To reframe the problem in the latter, consider "The optimal amount of fraud is non-zero" [0]. Where it's understood the cost of inconvenience to customers ultimately will also hurt the business's bottom line. So instead the balance is very much in the favour of the customer, to make sure the wheels stay greased businesses eat the vast majority of the fraud where they could employ stricter but slower methods to verify funds etc.

There is this cost benefit balance in many things. Some things naturally balance themselves, especially when the ultimate bottom line is monetary... others not so much.
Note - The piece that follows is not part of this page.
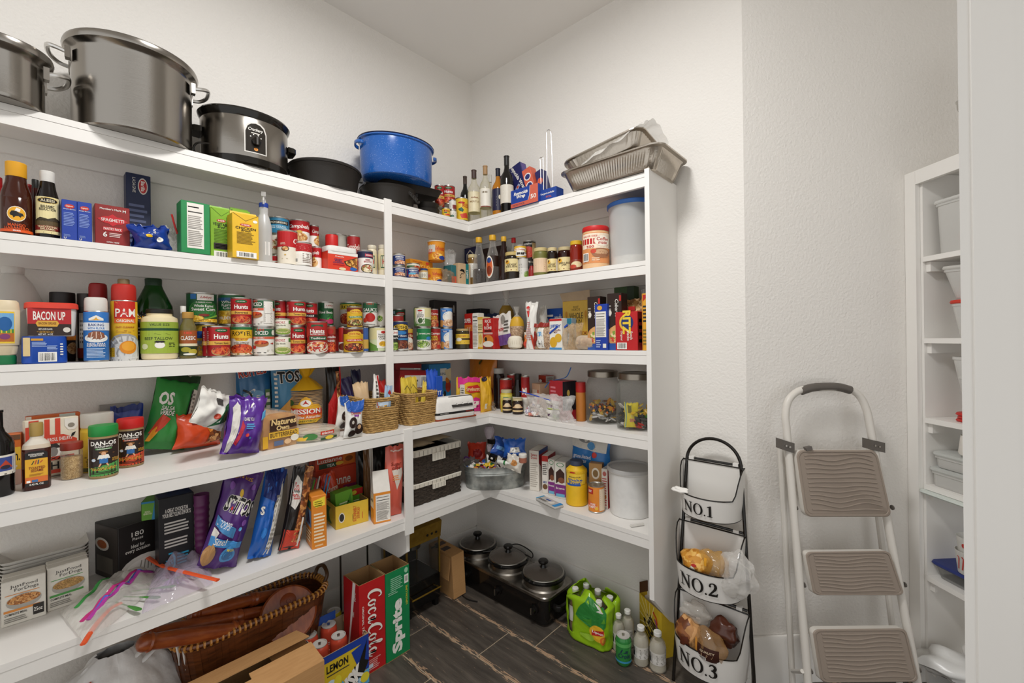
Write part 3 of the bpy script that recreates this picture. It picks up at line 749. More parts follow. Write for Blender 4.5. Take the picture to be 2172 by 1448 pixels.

I suppose the problem with serving requests is twofold: firstly it's not necessarily a business, and even if it is, an individual visor represent a very tiny peace of the pie over their entire life. Second, bandwidth is paid for twice, by both the visitor and the provider... It could be argued this whole problem wouldn't exist if it weren't for the latter. At most DDoS problem may still exist. Either way the ultimate cost is to fairness, people are discriminated arbitrarily. It also depends on awareness of the site owner, if they care about fairness and know the cost of using cloudflare is potentially unfair to visitors, they may not bother... unfortunately I think most site owners don't realise how many false positives there are, and I'm not even sure Cloudflare does, I mean how would they, you get blocked enough you just give in and close the page, and they think they did a good job it's a negative feedback loop.

[0] https://www.bitsaboutmoney.com/archive/optimal-amount-of-fra...



Well, that applies the other way around as well. How many false positives can the Austrian authorities accept when it comes to blocking illegal web sites? After all, those sites are obviously using a provider that also hosts illegal sites.